## Raw data

================================

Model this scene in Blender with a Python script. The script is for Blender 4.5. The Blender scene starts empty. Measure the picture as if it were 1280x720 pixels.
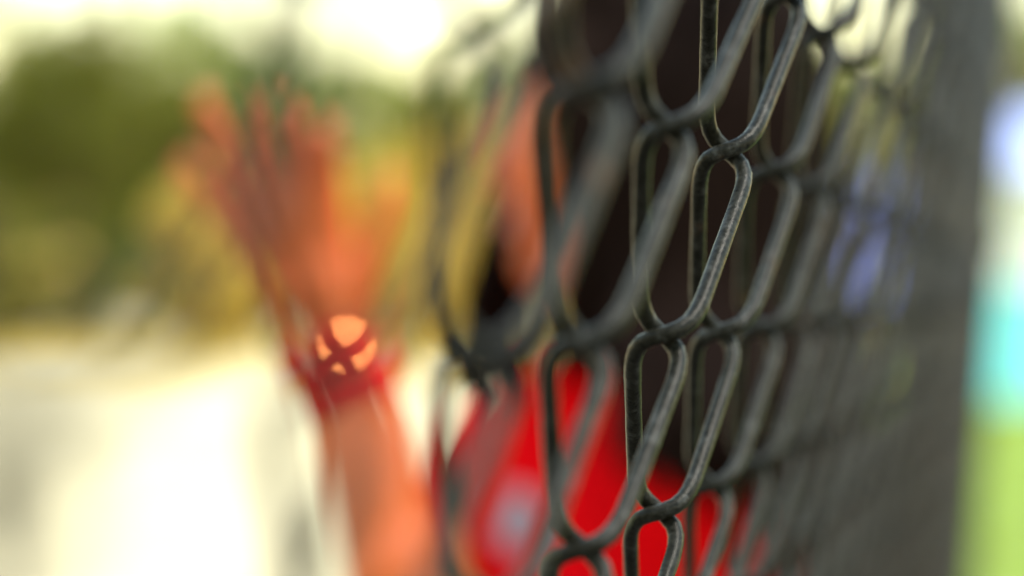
import bpy, math, random
import numpy as np
from mathutils import Vector, Matrix

random.seed(7)
rng = np.random.default_rng(7)
R = math.radians
scene = bpy.context.scene
COL = scene.collection

# ------------------------------------------------------------------ camera
EYE = 1.35
FPX = 2900.0 / 1280.0            # focal length in frame widths
cam_d = bpy.data.cameras.new('camera')
cam_d.sensor_width = 36.0
cam_d.sensor_fit = 'HORIZONTAL'
cam_d.lens = 36.0 * FPX
cam_d.clip_start = 0.01
cam_d.clip_end = 3000
cam_d.dof.use_dof = True
cam_d.dof.focus_distance = 0.437
cam_d.dof.aperture_fstop = 5.4
cam = bpy.data.objects.new('camera', cam_d)
cam.location = (0, 0, EYE)
cam.rotation_euler = (R(90.36), 0, 0)
COL.objects.link(cam)
scene.camera = cam

# ------------------------------------------------------------------ sky and sun
SUN_AZ = 105.0                   # degrees from the view direction: high, behind the right shoulder
SUN_EL = 64.0
world = bpy.data.worlds.new('World')
scene.world = world
world.use_nodes = True
wn, wl = world.node_tree.nodes, world.node_tree.links
wn.clear()
sky_n = wn.new('ShaderNodeTexSky')
sky_n.sky_type = 'NISHITA'
sky_n.sun_disc = False
sky_n.sun_elevation = R(SUN_EL)
sky_n.sun_rotation = R(SUN_AZ)
sky_n.air_density = 2.4
sky_n.dust_density = 0.0
sky_n.ozone_density = 1.0
tint = wn.new('ShaderNodeMix')
tint.data_type = 'RGBA'
tint.blend_type = 'MULTIPLY'
tint.inputs['Factor'].default_value = 1.0
tint.inputs['B'].default_value = (1.0, 0.98, 0.92, 1)
bg = wn.new('ShaderNodeBackground')
bg.inputs['Strength'].default_value = 0.15
wo = wn.new('ShaderNodeOutputWorld')
wl.new(sky_n.outputs['Color'], tint.inputs['A'])
wl.new(tint.outputs['Result'], bg.inputs['Color'])
wl.new(bg.outputs['Background'], wo.inputs['Surface'])

TO_SUN = Vector((math.sin(R(SUN_AZ)) * math.cos(R(SUN_EL)),
                 math.cos(R(SUN_AZ)) * math.cos(R(SUN_EL)),
                 math.sin(R(SUN_EL))))
sun_d = bpy.data.lights.new('sun', 'SUN')
sun_d.energy = 2.8
sun_d.angle = R(8)
sun_d.color = (1.0, 0.93, 0.80)
sun = bpy.data.objects.new('sun', sun_d)
sun.rotation_euler = TO_SUN.to_track_quat('Z', 'Y').to_euler()
sun.location = TO_SUN * 20
COL.objects.link(sun)

# ------------------------------------------------------------------ exposure, render
scene.view_settings.view_transform = 'Standard'
scene.view_settings.look = 'None'
scene.view_settings.exposure = 1.42
scene.view_settings.gamma = 1.0
scene.view_settings.use_curve_mapping = False
scene.render.engine = 'CYCLES'
scene.cycles.use_denoising = True
scene.cycles.use_adaptive_sampling = False
scene.cycles.sample_clamp_indirect = 8.0

# ------------------------------------------------------------------ helpers
def tag(o, label=None, cat=None, group=None, kind=None):
    if label: o['label'] = label
    if cat: o['category'] = cat
    if group: o['group'] = group
    if kind: o['kind'] = kind
    return o

def empty(name, loc=(0, 0, 0)):
    o = bpy.data.objects.new(name, None)
    o.location = loc
    o.empty_display_size = 0.1
    COL.objects.link(o)
    return o

def mesh_np(name, co, faces, smooth=True):
    me = bpy.data.meshes.new(name)
    if isinstance(faces, np.ndarray):                 # fast path, all faces of one size
        co = np.ascontiguousarray(co, dtype=np.float32); k = faces.shape[1]; nf = len(faces)
        me.vertices.add(len(co)); me.vertices.foreach_set('co', co.ravel())
        me.loops.add(nf * k); me.loops.foreach_set('vertex_index', np.ascontiguousarray(faces, dtype=np.int32).ravel())
        me.polygons.add(nf); me.polygons.foreach_set('loop_start', np.arange(0, nf * k, k, dtype=np.int32))
        me.polygons.foreach_set('use_smooth', np.full(nf, smooth, dtype=bool))
        me.update(calc_edges=True); me.validate()
        return me
    me.from_pydata([tuple(c) for c in co], [], [tuple(f) for f in faces])
    if smooth:
        me.polygons.foreach_set('use_smooth', [True] * len(me.polygons))
    me.update()
    return me

def link(name, me, mat=None, parent=None):
    o = bpy.data.objects.new(name, me)
    if mat is not None and not me.materials:
        me.materials.append(mat)
    COL.objects.link(o)
    if parent is not None:
        o.parent = parent
        o.matrix_parent_inverse = Matrix.Identity(4)
        # children are written in world space: shift into the parent's frame
        o.location = -Vector(parent.location) if parent.parent is None else (0, 0, 0)
    return o

class MB:
    """collects closed shapes into one mesh"""
    def __init__(self):
        self.v, self.f, self.n = [], [], 0
    def add(self, co, faces):
        self.v.extend([tuple(map(float, c)) for c in co])
        self.f.extend([tuple(i + self.n for i in f) for f in faces])
        self.n += len(co)
    def box(self, lo, hi, rz=0.0, c=None):
        x0, y0, z0 = lo; x1, y1, z1 = hi
        P = [Vector(p) for p in ((x0,y0,z0),(x1,y0,z0),(x1,y1,z0),(x0,y1,z0),(x0,y0,z1),(x1,y0,z1),(x1,y1,z1),(x0,y1,z1))]
        if rz:
            c = Vector(c) if c is not None else (Vector(lo) + Vector(hi)) / 2
            m = Matrix.Rotation(rz, 3, 'Z')
            P = [m @ (p - c) + c for p in P]
        self.add(P, [(0,3,2,1),(4,5,6,7),(0,1,5,4),(1,2,6,5),(2,3,7,6),(3,0,4,7)])
    def tube(self, pts, rad, seg=10, caps=True, flat=None):
        """flat: (axis, factor) squashes the section along a world axis"""
        pts = [Vector(p) for p in pts]
        if not hasattr(rad, '__len__'): rad = [rad] * len(pts)
        ref = None
        co, fa = [], []
        for i, p in enumerate(pts):
            t = (pts[min(i+1, len(pts)-1)] - pts[max(i-1, 0)])
            t.normalize()
            if ref is None:
                ref = t.orthogonal().normalized()
            else:
                ref = (ref - t * ref.dot(t)).normalized()
            b = t.cross(ref)
            for k in range(seg):
                a = 2 * math.pi * k / seg
                d = (ref * math.cos(a) + b * math.sin(a)) * rad[i]
                if flat is not None:
                    ax = flat[0]
                    d = d - ax * d.dot(ax) * (1 - flat[1])
                co.append(p + d)
        n = len(pts)
        for i in range(n - 1):
            for k in range(seg):
                a, b2 = i*seg + k, i*seg + (k+1) % seg
                fa.append((a, b2, b2 + seg, a + seg))
        if caps:
            fa.append(tuple(reversed(range(seg))))
            fa.append(tuple(range((n-1)*seg, n*seg)))
        self.add(co, fa)
    def capsule(self, p0, p1, r0, r1, seg=16, flat=None):
        """tapered limb with round ends"""
        p0, p1 = Vector(p0), Vector(p1)
        t = (p1 - p0).normalized()
        pts, rad = [], []
        for a in (-88, -65, -40, -18):
            pts.append(p0 + t * r0 * math.sin(R(a))); rad.append(r0 * math.cos(R(a)))
        for s in (0, .25, .5, .75, 1):
            pts.append(p0.lerp(p1, s)); rad.append(r0 + (r1 - r0) * s)
        for a in (18, 40, 65, 88):
            pts.append(p1 + t * r1 * math.sin(R(a))); rad.append(r1 * math.cos(R(a)))
        self.tube(pts, rad, seg, True, flat)
    def ell(self, c, r, rot=None, seg=24, rings=16):
        c = Vector(c); co = []; fa = []
        for i in range(rings + 1):
            th = math.pi * (i + .02) / (rings + .04)
            for k in range(seg):
                a = 2 * math.pi * k / seg
                p = Vector((r[0]*math.sin(th)*math.cos(a), r[1]*math.sin(th)*math.sin(a), r[2]*math.cos(th)))
                if rot is not None: p = rot @ p
                co.append(c + p)
        for i in range(rings):
            for k in range(seg):
                a, b = i*seg + k, i*seg + (k+1) % seg
                fa.append((a, a + seg, b + seg, b))
        fa.append(tuple(range(seg))); fa.append(tuple(reversed(range(rings*seg, (rings+1)*seg))))
        self.add(co, fa)
    def prism(self, poly, z0, z1):
        n = len(poly)
        co = [(x, y, z0) for x, y in poly] + [(x, y, z1) for x, y in poly]
        fa = [tuple(reversed(range(n))), tuple(range(n, 2*n))] + [(i, (i+1) % n, (i+1) % n + n, i + n) for i in range(n)]
        self.add(co, fa)
    def build(self, name, mat=None, parent=None, smooth=True):
        return link(name, mesh_np(name, self.v, self.f, smooth), mat, parent)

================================

## Goal of the exercise
Show each line of the listing that holds the string "with".

## Reply to the task
Model this scene in Blender with a Python script. The script is for Blender 4.5. The Blender scene starts empty. Measure the picture as if it were 1280x720 pixels.
        """tapered limb with round ends"""